• _Instructions to follow_: Count every line in the entries that follow where the word "from" appears, then state only the total.
((
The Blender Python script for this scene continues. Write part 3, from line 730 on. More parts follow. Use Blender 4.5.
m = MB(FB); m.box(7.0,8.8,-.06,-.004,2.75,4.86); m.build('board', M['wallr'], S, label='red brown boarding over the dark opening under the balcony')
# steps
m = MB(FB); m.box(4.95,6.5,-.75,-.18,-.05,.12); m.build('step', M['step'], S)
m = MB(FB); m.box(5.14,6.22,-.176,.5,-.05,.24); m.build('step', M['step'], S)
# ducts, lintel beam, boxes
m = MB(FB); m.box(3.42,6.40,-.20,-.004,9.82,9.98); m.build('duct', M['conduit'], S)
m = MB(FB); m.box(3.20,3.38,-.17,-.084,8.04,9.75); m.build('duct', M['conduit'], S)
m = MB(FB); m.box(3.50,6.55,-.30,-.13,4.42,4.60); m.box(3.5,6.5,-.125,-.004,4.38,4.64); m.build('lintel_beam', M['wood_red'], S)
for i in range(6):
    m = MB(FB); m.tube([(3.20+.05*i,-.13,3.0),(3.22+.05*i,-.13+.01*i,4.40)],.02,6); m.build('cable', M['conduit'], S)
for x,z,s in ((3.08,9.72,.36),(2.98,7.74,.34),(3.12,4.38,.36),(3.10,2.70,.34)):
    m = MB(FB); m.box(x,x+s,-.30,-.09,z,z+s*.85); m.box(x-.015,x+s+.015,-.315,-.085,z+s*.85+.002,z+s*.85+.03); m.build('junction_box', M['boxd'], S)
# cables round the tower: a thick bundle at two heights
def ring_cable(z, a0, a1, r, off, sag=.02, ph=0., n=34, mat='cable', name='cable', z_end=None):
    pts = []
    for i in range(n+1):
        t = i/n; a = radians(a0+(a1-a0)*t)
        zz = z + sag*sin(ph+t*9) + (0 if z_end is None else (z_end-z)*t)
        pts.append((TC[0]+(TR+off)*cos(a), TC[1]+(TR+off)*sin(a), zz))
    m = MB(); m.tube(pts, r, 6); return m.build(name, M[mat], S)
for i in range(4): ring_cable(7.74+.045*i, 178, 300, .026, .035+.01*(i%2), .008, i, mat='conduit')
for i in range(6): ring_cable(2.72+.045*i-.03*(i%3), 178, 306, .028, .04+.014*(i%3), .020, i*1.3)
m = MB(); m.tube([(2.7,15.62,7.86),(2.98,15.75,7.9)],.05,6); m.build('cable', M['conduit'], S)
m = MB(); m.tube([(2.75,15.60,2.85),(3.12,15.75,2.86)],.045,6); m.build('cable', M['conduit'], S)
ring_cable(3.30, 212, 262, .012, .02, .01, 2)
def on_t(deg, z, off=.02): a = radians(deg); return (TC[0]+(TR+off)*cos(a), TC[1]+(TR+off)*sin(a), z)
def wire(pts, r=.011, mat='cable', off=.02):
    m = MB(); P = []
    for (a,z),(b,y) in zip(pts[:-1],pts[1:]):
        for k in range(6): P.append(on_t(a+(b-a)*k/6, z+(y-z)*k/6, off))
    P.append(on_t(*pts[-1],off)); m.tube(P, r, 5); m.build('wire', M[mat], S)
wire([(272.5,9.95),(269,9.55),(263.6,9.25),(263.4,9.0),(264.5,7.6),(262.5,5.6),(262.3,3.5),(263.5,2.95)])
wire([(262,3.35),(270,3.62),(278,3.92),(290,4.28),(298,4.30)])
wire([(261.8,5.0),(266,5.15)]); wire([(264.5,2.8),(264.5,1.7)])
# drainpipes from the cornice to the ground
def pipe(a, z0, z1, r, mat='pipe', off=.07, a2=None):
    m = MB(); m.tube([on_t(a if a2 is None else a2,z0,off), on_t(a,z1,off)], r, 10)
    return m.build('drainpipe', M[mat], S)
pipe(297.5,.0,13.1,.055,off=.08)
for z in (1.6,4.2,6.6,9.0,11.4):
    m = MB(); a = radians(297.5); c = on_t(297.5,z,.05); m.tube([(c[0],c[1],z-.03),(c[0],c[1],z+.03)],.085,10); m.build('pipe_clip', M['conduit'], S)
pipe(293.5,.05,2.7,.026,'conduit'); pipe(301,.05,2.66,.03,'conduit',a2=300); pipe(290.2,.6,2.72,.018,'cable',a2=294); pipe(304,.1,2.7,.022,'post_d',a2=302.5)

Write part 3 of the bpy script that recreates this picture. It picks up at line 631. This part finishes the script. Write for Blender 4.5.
))
• _Complete answer_: 2